Sunday, July 26, 2009

The Difference Between Great and Merely Effective Dramatic Writing

My favorite still-living music critic, Conrad L. Osborne, wrote these words in 1968 when talking about the famously confusing plot of the opera La Gioconda by Amilcare Ponchielli and Arrigo Boito (a good piece, source of many famous tunes including the "Dance of the Hours," but whose plot simply makes no sense at any given moment in terms of the motivations and actions of the characters). But reading the words again, I realized that they apply to any form of fiction writing, maybe any form of writing at all: the insight is applicable to all theatre, and much more. Which is what makes Osborne such a great critic: he's not simply writing about opera, he's writing about theatre, and what makes good theatre. Emphasis mine:

There is most certainly an aesthetic principle at work in the selection of characters and incidents [in La Gioconda] -- though an aesthetic principle which we have come to regard as foreign to serious art. It is, approximately, that the course of a work should be determined by whatever adds up to the most effective sequence of events, rather than by what is organic and necessary to the donnees of character and situation. There is a great deal of this in nineteenth-century Italian opera; people show up at the most improbable places and times simply because the theatrically effective thing is to have them show up...

Among the things judged essential in this sort of opera is the presence of set numbers and arias -- in this case, a major aria for each of six principal singers, plus an extended ballet and several big choral episodes. This means that the elements will again be manipulated in such a way as to provide these things in appropriate proportions and spacings. This is, it is probably needless to say, also true of works that quite seriously pretend to greatness, the difference being that in such works, the author is at great pains to disguise his "pacing" and "structure," to make it one with the logical motives and actions of the characters. In Gioconda, as in many earlier Italian operas, there is hardly any such pretense: now comes a mezzo aria (the tenor leaving the stage for no good purpose other than that of letting her sing it), now comes a Confrontation Duet, etc., etc.

The passage I have bolded still seems to me a great explanation of one of the differences between works that achieve greatness and those that don't really achieve it (or even aspire to it). Almost all commercial theatre, television, film, novels, use certain tried-and-true devices. And nearly all of them space out the use of these devices to the moments when they will be most dramatically effective. Musicals need spots for comedy songs, ballads, an "11 o'clock" number; movies and plays need certain set-pieces or types of scenes depending on the genre; TV episodes need to incorporate certain tricks to keep the audience's attention through the episode and especially during breaks.
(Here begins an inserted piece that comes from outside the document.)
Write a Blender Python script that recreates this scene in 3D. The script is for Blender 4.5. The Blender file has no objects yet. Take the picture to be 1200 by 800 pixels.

The distinction between first-rate works and merely good or effective ones is not that the former doesn't use those proven, familiar devices. It's that the former tries to make those devices seem like an organic part of the story. It wants to convince us that a certain thing happens not because convention requires it, not because this is the moment in the evening when a certain type of response needs to be obtained from the audience, but because the characters would logically do this at this point. Of course they're also doing it because convention requires it, because the actor/singer needs a showpiece, and many other reasons. But the writer is trying to hide this and make everything seem natural. If the writer does not succeed in making the events seem like they are driven by the story, and instead makes it too obvious that the story is constructed around the set-pieces and tricks, then the result may still be something entertaining and good. But it's probably not going to work on the highest level

So what Osborne says about two operas that he considers great works of theatre, Cavalleria Rusticana and Pagliacci (two Italian operas often accused of being lowbrow, but which are superb examples of theatrical writing where the big moments seem to come naturally), goes for first-rate writing of any kind:

[They] make use of all the formal conventions... carefully breaking them at key points to give the impression that they are not controlling factors.

But an entertaining middle-of-the-pack work, whether it's La Gioconda or an episode of a fun but cheesy action TV show, we know that something will happen at a specific point because that's what always happens in this kind of piece. The seams are visible, and we can see that we're being toyed with. If it's well done, we'll enjoy it anyway, but it's likely to fall short of greatness.

And then you have outright bad works, where we are able to see the conventions driving the story and they're not even well-executed enough to make their effects.

1 comment:

buzz said...

Very good/thot provoking post. As you posted, the trick is in making the conventions seem unconventional and/or invisible. THE SHAWSHANK REDEMPTION is a good example of this: When one analyzes it, one realizes it's deus en machina all the way through, but the gods and the gears are effectively hidden behind another level of story.

Most of the conventions of Western literature/drama came about because they are the result of thousands of years of trial and error in story telling. We have these conventions because we have seen them work so effectively in the past in other great stories.

(Sidebar: Japanese noh drama celebrates a limited repertoire with no room for innovation in performances; actors are expected to come as close as possible to a rigidly proscribed set of mannerisms.)